While there’s no shortage of biographical material to shift thru, this 1996 interview with Terrascope’s Paul Simmons is one of my favorites.

How did the ‘Needle Of Death’ song from your first album come about? Was it written for anyone in particular?

It was written for a guy called Buck Polly who was on the folk scene down here in London. He was a friend of Alex Campbell and I got to know him quite well. If Alex and I were going along to a gig, Buck would be the one who would drive you to the gig. He used to buy old vintage cars, do them up and then sell them, so the cars you’d be driven around in were great – it was quite a noisy affair, what with the type of car and a load of drunken folk singers in the back! Yeah that song was written for Buck, he had some problems; I don’t really like singing it, I find it very depressing. I re-recorded in the seventies when I was signed to Charisma. I think there may be another version knocking about somewhere as well.

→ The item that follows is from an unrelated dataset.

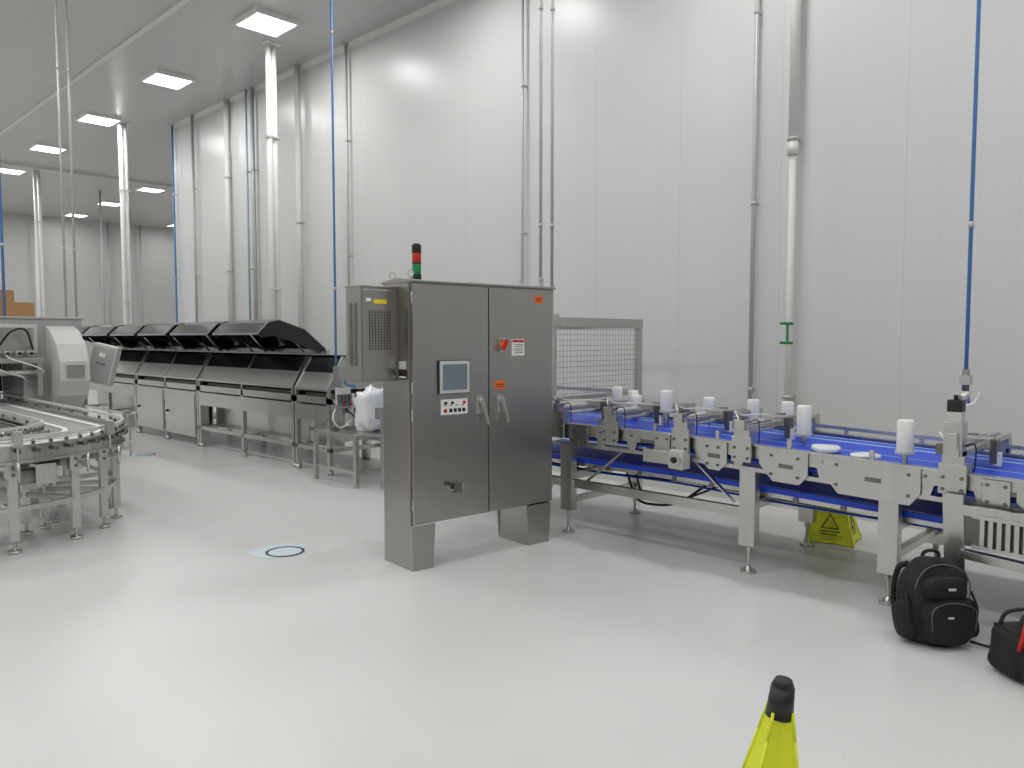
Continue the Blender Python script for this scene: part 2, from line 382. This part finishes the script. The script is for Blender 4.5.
o.box(4.97,5.08,3.05,3.17,.72,.86,'greyl'); o.cyl((4.95,3.11,.79),(5.08,3.11,.79),.05,'steel',16); o.cyl((4.94,3.11,.79),(4.95,3.11,.79),.025,'black',12)
o.box(5.0,5.09,3.18,3.42,.74,.84,'steel')
for i in range(2):
    o.curve([(5.5+.1*i,5.1,.5),(5.45+.12*i,4.2,.5-.02*i),(5.5+.1*i,3.4,.50),(5.45+.1*i,2.5,.48),(5.5+.1*i,1.4,.46)],.010,'rubber' if i%2 else 'blue',6,8)
o.curve([(5.6,4.0,.5),(5.55,3.85,.30),(5.6,3.7,.26),(5.58,3.45,.32),(5.6,3.2,.5)],.012,'rubber',6,8)
o.curve([(5.6,3.9,.5),(5.5,3.75,.36),(5.6,3.55,.30),(5.58,3.3,.4),(5.6,3.1,.5)],.010,'rubber',6,8)
o.box(4.98,5.02,.2,1.2,.74,.80,'steel'); o.box(4.98,5.09,.2,.34,.40,.74,'steel'); o.box(5.0,5.02,.34,1.2,.56,.74,'steel_d')
for i in range(18): o.box(4.955,4.982,.36+i*.042,.384+i*.042,.58,.735,'steel')
o.box(4.96,5.0,.34,1.14,.735,.755,'steel'); o.box(4.96,5.0,.34,1.14,.56,.58,'steel')
o.beam((5.0,1.25,.85),(5.0,1.22,.15),.015,.11,'steel')
o.beam((5.0,1.2,.45),(5.0,.2,.38),.06,.05,'steel')
for v in o.bm.verts:
    if v.co.z>.54: v.co.z+=drop(v.co.y)
o.done(.0015)

def diverter(y,can=None,motor=True,valve=False):
    o=MB('pneumatic_diverter',(5.1,y,.967+drop(y)))
    o.box(-.055,-.034,-.075,.075,-.13,.05,'steel')
    for z in (-.10,-.03): 
        for a in (-.05,.05): o.cyl((-.055,a,z),(-.067,a,z),.011,'steel_d',8)
    o.box(-.05,.05,-.06,.06,.0,.10,'steel'); o.box(1.08,1.17,-.06,.06,.0,.10,'steel')
    o.box(-.05,1.2,-.05,-.02,.10,.13,'steel'); o.box(-.05,1.2,.02,.05,.10,.13,'steel')
    o.cyl((0,0,.07),(1.15,0,.07),.012,'greyl',10)
    o.cyl((.05,.085,.12),(.75,.085,.12),.022,'greyl',12); o.cyl((.75,.085,.12),(1.1,.085,.12),.008,'steel',8)
    o.box(.03,.09,.055,.115,.09,.155,'steel_d'); o.box(.72,.78,.055,.115,.09,.155,'steel_d')
    o.box(.45,.60,-.08,.08,.09,.16,'steel'); o.box(.49,.56,-.11,-.07,.0,.15,'steel_d'); o.box(.5,.55,-.13,-.09,-.015,.07,'white')
    if motor:
        o.box(-.09,.0,-.04,.04,.10,.17,'steel'); o.cyl((-.045,0,.17),(-.045,0,.20),.02,'steel_d',12)
    if valve:
        o.box(-.07,.04,-.05,.05,.1,.30,'steel'); o.box(-.06,.03,-.04,.04,.30,.36,'greyl'); o.box(-.055,.025,-.04,.04,.36,.43,'black'); o.cyl((-.03,-.0,.43),(-.03,0,.46),.012,'black',8); o.cyl((.01,0,.43),(.01,0,.46),.012,'steel',8)
        o.box(-.1,-.07,-.03,.03,.14,.24,'steel')
        o.curve([(.5,0,.45),(.45,.02,.38),(.2,.05,.35),(.05,.03,.22)],.007,'white',6,8)
    o.curve([(-.02,.03,.15),(.05,.1,.22),(.2,.12,.18),(.4,.1,.17),(.5,.05,.16)],.006,'white',6,6)
    o.curve([(-.02,-.03,.15),(.0,-.1,.17),(.02,-.1,.05),(.03,-.09,-.0)],.005,'rubber',6,6)
    if can:
        for cx,cy,cz,h in can:
            o.cyl((cx,cy,cz),(cx,cy,cz+.02),.06,'greyl',20); o.cyl((cx,cy,cz+.02),(cx,cy,cz+h-.012),.052,'white',22); o.cyl((cx,cy,cz+h-.012),(cx,cy,cz+h),.052,'white',22,.043)
            o.cyl((cx,cy,-.022),(cx,cy,cz),.02,'steel',10)
    return o.done(.002)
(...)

Is it true that you used to use a teaspoon bent round your thumb as a guitar pick?

Hmm, yeah well if I couldn’t buy a pick or find one, I’d go into the kitchen and pick up the nearest spoon that was pliable, as it were, to bend round my thumb. The thing was, I saw an old film of Big Bill Broonzy playing in a Paris nightclub and he was using a thumb pick. From then on, I always used a thumb pick when I played. Whether it was a good thing or not I don’t know!

How would you like to be remembered?

When I finally give up the ghost, as long as I’ve left behind enough songs for people to listen to, I think that’ll be enough. I’d like to document them all one day as well – maybe a job for when I retire! Apart from that, who knows!